Courtesy Red Gate Gallery
Li Xiaofeng's "Beijing Memory" (2007), priced at $85,000 at Red Gate's booth, was one of the most breathtaking pieces at the fair.
NEW YORK—If this year’s
Asian Contemporary Art Fair has a catch phrase thus far, it would have to be “a lot of interest.” That’s the long and short of what most gallerists had to report when ARTINFO visited the second-year fair this morning. Wandering the spacious aisles and 60-some booths at the polished fair, housed at Pier 92 at 52nd St., there was a lot of great art to be seen but, perhaps predictably, not a lot of visitors.
According to a spokeswoman for the fair, which runs through Monday, November 10, last night’s preview was “mobbed,” although one gallerist offered a slightly less enthusiastic take: “Last year it was packed at the preview — not quite like a Friday at Macy’s, but almost; this year it was crowded but not packed.” Regardless of semantics, people did attend. But rather than buying, it seems they mostly discussed artworks and did their research.

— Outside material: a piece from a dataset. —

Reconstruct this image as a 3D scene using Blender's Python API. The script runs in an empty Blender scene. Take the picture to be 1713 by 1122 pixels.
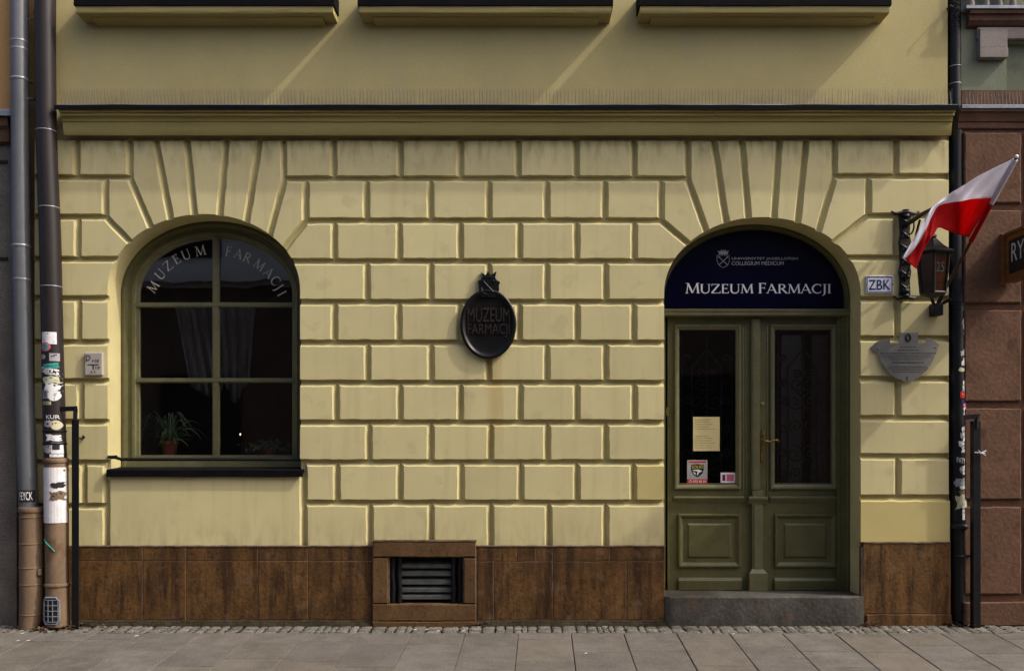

At New York and Beijing’s Chambers Fine Art, Manila’s Silverlens Gallery, Beijing’s Red Gate Gallery, and Madrid’s Galeria Dolores de Sierra, there were no sales to report. Other gallerists were a bit vague in their characterizations of last night’s activity, with Mona Hauser of Dubai’s XVA Gallery telling ARTINFO the preview yielded “a lot of strong nibbles” and Rebecca Heidenberg of New York–based Lillian Heidenberg Fine Art only offering that the gallery “has some things in the works.”

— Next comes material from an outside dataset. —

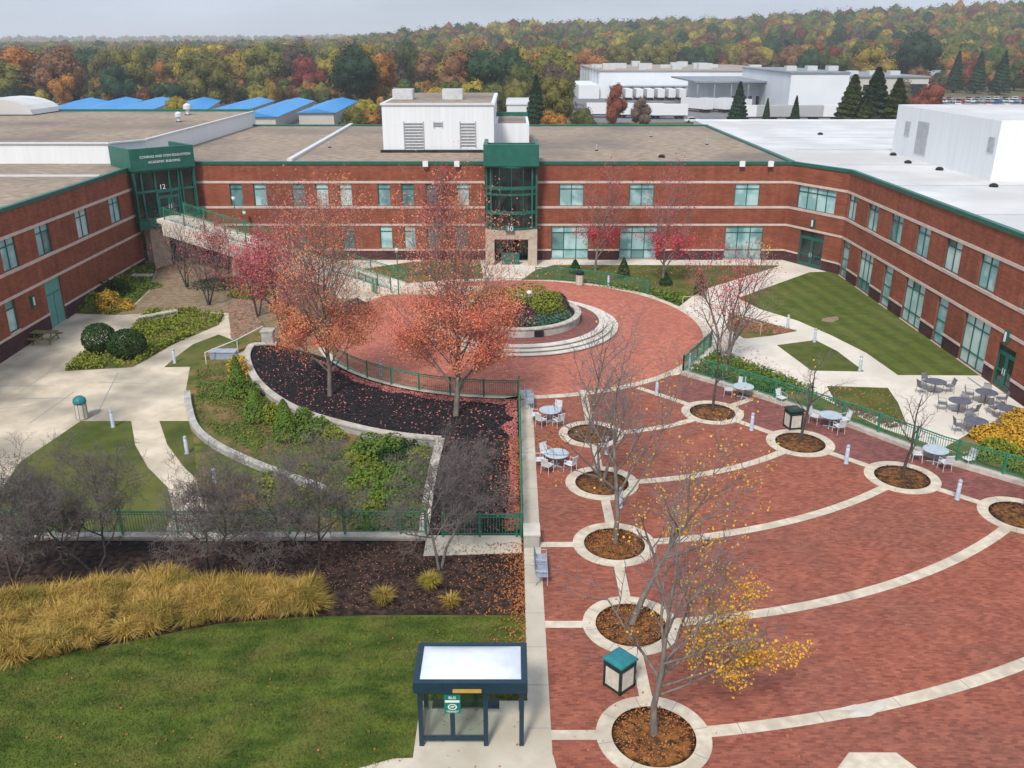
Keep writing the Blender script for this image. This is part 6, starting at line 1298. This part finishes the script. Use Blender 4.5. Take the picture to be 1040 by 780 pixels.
for a_, Y, w_, h, l, wm, rm in ((62, 560, 26, 4, 'low pale house roof among the far left trees', 'far_beige', 'far_grey'), (92, 540, 20, 4, 'grey-roofed house among the far left trees', 'far_white', 'far_grey'), (184, 470, 30, 7, 'white apartment house among the trees behind the blue sheds', 'far_white', 'far_roof'), (300, 560, 26, 5, 'white house peeping through russet trees', 'far_white', 'far_grey'), (590, 560, 14, 5, 'small white farmhouse behind the green meadow', 'far_white', 'far_grey'), (548, 600, 12, 4, 'grey barn above the green meadow', 'far_beige', 'far_grey'), (955, 470, 30, 5, 'blue-grey house on the slope beyond the parking lot', 'far_beige', 'far_grey'), (1032, 520, 22, 5, 'white house on the slope at the right edge', 'far_white', 'far_roof'), (12, 600, 30, 5, 'pale row house at the far left edge', 'far_white', 'far_grey'), (225, 620, 24, 5, 'pale house high in the far trees', 'far_beige', 'far_grey')):
    q = far_at(a_, Y); simple_building('house', l, q[0]-w_/2, Y, q[0]+w_/2, Y+14, h, wm, rm, 'house', True, True, z=T(q[0], Y)+.3)
# ---- far trees
def proto_tree(kind, shape, seed):
    rng = random.Random(seed); t = thing('conifer_tree' if shape == 'cone' else 'broadleaf_tree', '', 'tree'); mb = MB(); n = 4200
    if shape == 'cone':
        for _ in range(n+300):
            z = rng.random()**.8; a_ = rng.uniform(0, 2*pi); r_ = .21*(1-z)**.85*(.6+.4*abs(sin(z*38+a_)))*(1-.25*rng.random()**2); leafquads(mb, (r_*cos(a_), r_*sin(a_), .06+.94*z), .05, rng, .1, (cos(a_), sin(a_), .3))
    else:
        lobes(mb, rng, (0, 0, .52), .47*rng.uniform(.9, 1.15), .47, .52, n, .038, rng.randint(11, 16), .45, .42)
    tr_ = MB(); tr_.tube([(0, 0, -.05), (.01, 0, .3), (0, .01, .6)], [.03, .022, .008], 6)
    for k in range(5 if shape != 'cone' else 0): a_ = k*1.26; tr_.tube([(0, 0, .28+.03*k), (.14*cos(a_), .14*sin(a_), .5+.03*k), (.22*cos(a_), .22*sin(a_), .7)], [.014, .009, .004], 4)
    tr_.build('trunk', 'bark_dark', t); mb.build('crown', 'far_'+kind, t, True); return t
PROT = {}
kinds = ['green', 'olive', 'yellow', 'orange', 'red', 'russet', 'brown', 'evergreen']
words = {'green': 'mid green', 'olive': 'olive green', 'yellow': 'yellow', 'orange': 'orange', 'red': 'dark red', 'russet': 'russet brown', 'brown': 'grey-brown half-bare', 'evergreen': 'dark evergreen'}
leaf('far_pine', (0.04, 0.065, 0.018), (0.10, 0.12, 0.032), scale=.35, rnd=.2)
PROT['pine', 0] = [proto_tree('pine', 'cone', 77), True]
for k in kinds:
    for v_ in range(2): PROT[k, v_] = [proto_tree(k, 'cone' if k == 'evergreen' and v_ == 0 else 'round', 100+len(PROT)), True]
def ftree(kind, x, y, h, l, g=None, w=1.0, v_=None, z=None):
    v_ = (1 if kind == 'evergreen' and R.random() < .75 else R.randrange(2)) if v_ is None else v_; p = PROT[kind, v_]; o = place(p[0], p[1], (x, y, (T(x, y) if z is None else z)-.1), R.uniform(0, 6.28), l, g, (h*w, h*w, h)); p[1] = False; return o
SPOTS = []
def special(kind, px_, Y, h, l, w=1.0, v_=None):
    q = far_at(px_, Y); SPOTS.append((q[0], Y, h*.4)); ftree(kind, q[0], Y, h, l, None, w, v_)
special('orange', 68, 300, 13, 'bright orange round tree behind the left blue sheds', .8, 1); special('yellow', 180, 205, 9.5, 'yellow-green tree rising between two blue-roofed sheds', .95, 0)
special('orange', 50, 205, 5.5, 'small rust-coloured tree at the roof edge among the blue sheds', .5); special('yellow', 278, 300, 11, 'narrow yellow tree behind the blue sheds', .65, 1)
special('red', 623, 240, 11, 'dark red conical tree in front of the parked trailers', .8, 0); special('brown', 650, 232, 8, 'small purple-brown tree right of the dark red one', 1.0)
special('orange', 560, 190, 8.0, 'bright gold-orange tree behind the small rooftop penthouse', 1.1, 0); special('evergreen', 544, 205, 13.5, 'dark blue-green spruce behind the small rooftop penthouse', 1.2, 0); special('olive', 563, 225, 14, 'olive tree between the spruce and the warehouse lot', .9)
special('evergreen', 748, 225, 11.5, 'narrow dark spruce in front of the canopied depot', 1.3, 0); special('evergreen', 777, 230, 7.5, 'small spruce left of the tall white block', .9, 0); special('evergreen', 806, 232, 8, 'small brownish spruce at the foot of the tall white block', 1.0, 0)
for px_, Y, h, w_, k_, l in ((860, 195, 14.0, 1.7, 'pine', 'broad olive pine at the left of the cluster by the white block'), (882, 190, 15.5, 1.7, 'evergreen', 'tallest dark pine of the cluster by the white block'), (904, 188, 13.5, 1.8, 'pine', 'olive pine at the right of the cluster by the white block'), (875, 182, 10, 2.0, 'pine', 'lower green pine in front of the cluster by the white block')): special(k_, px_, Y, h, l, w_, 0)
special('red', 935, 255, 12, 'rounded russet-red tree left of the parking lot', 1.0); special('brown', 918, 262, 11, 'grey-brown tree beside the rounded russet-red one', 1.0)
special('evergreen', 925, 430, 26, 'large dark evergreen behind the end of the warehouse', 1.1, 1); special('evergreen', 968, 410, 17, 'dark spruce left of a matching pair beyond the parking lot', 1.2, 0); special('evergreen', 990, 400, 17, 'dark spruce in the middle of the row beyond the parking lot', 1.2, 0); special('evergreen', 1014, 390, 17, 'dark spruce at the right of the row beyond the parking lot', 1.3, 0)
special('russet', 466, 300, 21, 'tall russet tree centred above the white roof penthouse', 1.0, 1); special('evergreen', 490, 300, 19, 'dark blue-green tree right of the tall russet one', 1.0, 1); special('yellow', 520, 380, 20, 'pale yellow-green tree right of the dark blue-green one', 1.0)
special('olive', 452, 190, 9, 'dull olive tree just behind the white roof penthouse', 1.3); special('orange', 385, 320, 19, 'orange-brown tree above the left end of the white penthouse', 1.0)
RNG2 = random.Random(2024); cnt = 0; tries = 0
wtab = {'L': ('olive', 'green', 'olive', 'yellow', 'russet', 'brown', 'red', 'orange', 'evergreen', 'olive', 'green'), 'C': ('olive', 'olive', 'green', 'yellow', 'russet', 'orange', 'brown', 'evergreen', 'olive', 'green'), 'R': ('green', 'olive', 'yellow', 'orange', 'russet', 'red', 'brown', 'evergreen', 'green', 'olive', 'russet')}
def blocked(x, y, r_=0):
    if 22-r_ < x < 126 and 170 < y < 478: return True
    if 120 < x and 175 < y < 388: return True
    if 90 < x and y < 300: return True
    if -2 < x < 40 and 330 < y < 485: return True
    if -175 < x < -38 and y < 298: return True
    if y < 185: return True
    return False
while cnt < 240 and tries < 60000:
    tries += 1; px_ = RNG2.uniform(-60, 1100); u_ = RNG2.random(); Y = 190+470*u_**1.05; q = far_at(px_, Y); x = q[0]
    if blocked(x, Y, 3): continue
    h = RNG2.uniform(10, 19)+(3 if Y > 300 else 0)
    if -45 < x < 20 and Y < 290: h = RNG2.uniform(7, 12.5)
    if any((x-a_)**2+(Y-b_)**2 < ((c_+h*.34)*.82)**2 for a_, b_, c_ in SPOTS): continue
    zone = 'L' if px_ < 350 else 'C' if px_ < 620 else 'R'
    kd = RNG2.choice(wtab[zone]); SPOTS.append((x, Y, h*.34)); near = Y < 380
    w_ = {'L': 'behind the blue-roofed sheds', 'C': 'behind the rooftop penthouse', 'R': 'beyond the warehouses'}[zone]; dpt = 'nearer' if near else 'farther'
    ftree(kd, x, Y, h, f'{words[kd]} tree in the {dpt} woodland {w_}', f'{words[kd]} trees in the {dpt} woodland {w_}', RNG2.uniform(.8, 1.3)); cnt += 1
print('far trees', cnt)
# continuous wood farther out: countless crowns
def wood(name, y0, y1, step, hm, nq, qs, seed):
    rng = random.Random(seed); mb = MB(); y = y0; nn = 0; mi = []
    while y < y1:
        x = -0.66*y-30
        while x < 0.66*y+30:
            xx, yy = x+rng.uniform(-.4, .4)*step, y+rng.uniform(-.4, .4)*step
            x += step*rng.uniform(.75, 1.25)
            if blocked(xx, yy): continue
            if -5 < xx < 60 and yy < 560 : continue
            h = hm*rng.uniform(.5, 1.35); z = T(xx, yy); r_ = h*.42; nn += 1; ci = rng.randrange(12)
            if -175 < xx < -38 and yy < 308: continue
            if noise.noise(Vector((xx*.012, yy*.009, 5))) > (.22 if y0 < 600 else .34): continue
            if xx < -.12*yy: h *= .85
            for (ox, oy, oz, rk_) in ((0, 0, 0, 1.0), (rng.uniform(-.5, .5), rng.uniform(-.4, .1), rng.uniform(-.3, .15), .72), (rng.uniform(-.6, .6), rng.uniform(-.4, .1), rng.uniform(-.35, .1), .6)):
                mi += [ci]*blob(mb, (xx+ox*r_, yy+oy*r_, z+h*.55+oz*h*.4), r_*.74*rk_, r_*.74*rk_, h*.37*rk_, rng, ICO2 if y0 < 1000 else ICO1, .26, 2.6)
            for _ in range(nq):
                d = Vector((rng.gauss(0, 1), rng.gauss(0, 1)-.3, rng.gauss(0, 1)+.5)).normalized(); rr = 1-.25*rng.random()
                leafquads(mb, (xx+d.x*r_*rr, yy+d.y*r_*rr, z+h*.55+d.z*h*.46*rr), qs*rng.uniform(.6, 1.3), rng, .3, d, 3.5); mi.append(ci)
        y += step*.9*(y/y0)**.5
    print(name, nn, len(mb.f)); mb.mi = mi; return tag(mb.build(name, FM, None, True), None, None, None, 'stuff')
mc = [(.055, .085, .025), (.15, .145, .035), (.20, .10, .04), (.12, .045, .035), (.10, .08, .06), (.27, .22, .04), (.022, .052, .03), (.12, .13, .035), (.17, .16, .04), (.07, .10, .03), (.26, .13, .04), (.09, .12, .035)]
FM = []
for i, c_ in enumerate(mc): mat(f'far_mix_{i}', tuple(v*.45 for v in c_), tuple(v*1.2 for v in c_), scale=.38, detail=6, rough=.95, spec=.05, lo=.38, hi=.6, bump=1.0, bscale=.5); FM.append(f'far_mix_{i}')  # dark end of the mottling paints shadow into the crowns
wood('underwood', 186, 520, 7.5, 7.0, 90, .7, 8)
wood('woodland', 520, 1020, 10.5, 15.5, 120, 1.0, 3)
wood('woodland', 1020, 2300, 19, 19, 46, 1.9, 4)
wood('woodland', 2350, 4100, 50, 22, 6, 5, 6)
# ------------------------------------------------------------------ haze: even thin air round everything, sky outside
hz = MB().box(-4600, -70, -8, 4600, 5300, 112).build('haze', 'clear_glass'); hz['kind'] = 'stuff'
hm = bpy.data.materials.new('haze_air'); hm.use_nodes = True; N = hm.node_tree.nodes; L = hm.node_tree.links; N.clear(); o_ = N.new('ShaderNodeOutputMaterial'); pv = N.new('ShaderNodeVolumePrincipled')
pv.inputs['Color'].default_value = (.90, .94, 1.0, 1); pv.inputs['Density'].default_value = 0.00021; pv.inputs['Anisotropy'].default_value = 0.0; L.new(pv.outputs[0], o_.inputs['Volume']); hz.data.materials[0] = hm
for a_ in ('YARD_UNUSED',): pass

Laure Raibaut from the New York–, London- and Beijing-based Chinese Contemporary said she was “happily surprised” with the turnout at the preview and that a number of items had been placed on reserve at the gallery’s booth, including a haunting Zhang Dali acrylic-on-vinyl painting for $45,000, which shows the face of a Chinese man created from the phrase “AK-47” painted repeatedly in lines across the canvas in varying shades of white and gray. Next to the painting in the booth’s corner was a chalky, pink naked man hanging upside down with his eyes closed — another Zhang piece, Chinese Offspring. The sculpture, which is part of the Saatchi Collection, is a resin cast of a Chinese migrant worker. The work is available for $23,000.
The first gallery to report actual sales was Beijing’s one-year-old Ullens Center for Contemporary Art, which was offering only limited editions. Two works by Zhang Xiaogang, including the characteristic Big Family Portrait, had gone for $7,300 each, and Great Criticism Series – Pepsi, a witty mingling of Maoist propaganda art and American commercialism by Wang Guangyi, had sold for $5,840. Many visitors had also expressed interest in Yan Lei’s sculpture Dog Year, on offer for $7,300, which depicts colorful little Chinese dogs holding up a bull meant to represent Wall St. In an artistic act of almost eerie premonition, the work was made last year, well before China’s major investment in American debt.
Xerxes Fine Arts, of London, also reported sales. A first-timer at the fair and one of three galleries showing Middle Eastern artists (a category new to the fair this year), Xerxes sold works by Iranian artists Jamshid Bayrami, Seifollah Samadian, Mehdi Saeedi, and Hossein Khosrojerdi, priced between $5,000 and $20,000. The gallery had already taken down the sold pieces and replaced them with others, but still available was Bayrami’s The Iranians, a thought-provoking photo on canvas showing a gathering of women in burkas sitting on a giant red carpet. Covered in their long veils and shot from above, the women almost become abstractions, part of the design of the carpet. The work was priced at $15,000.
On the larger subject of the economy and its effect on the art market, gallerists' reactions ranged from reticence to honesty. Sentiments were generally twofold: According to Xerxes’s Ali Bagherzadeh, the “economic crisis has been a catalyst for readjustment of prices,” an observation affirmed by Laure Raibaut at Chinese Contemporary, who pointed out a sculpture in her booth whose price she had reduced from $25,000 to $12,000. At the same time, insiders agreed that New York has been the hardest hit, with some foreign markets feeling little difference, and some, such as that in the Philippines, actually picking up, according to Silverlens gallerist and artist Isa Lorenzo.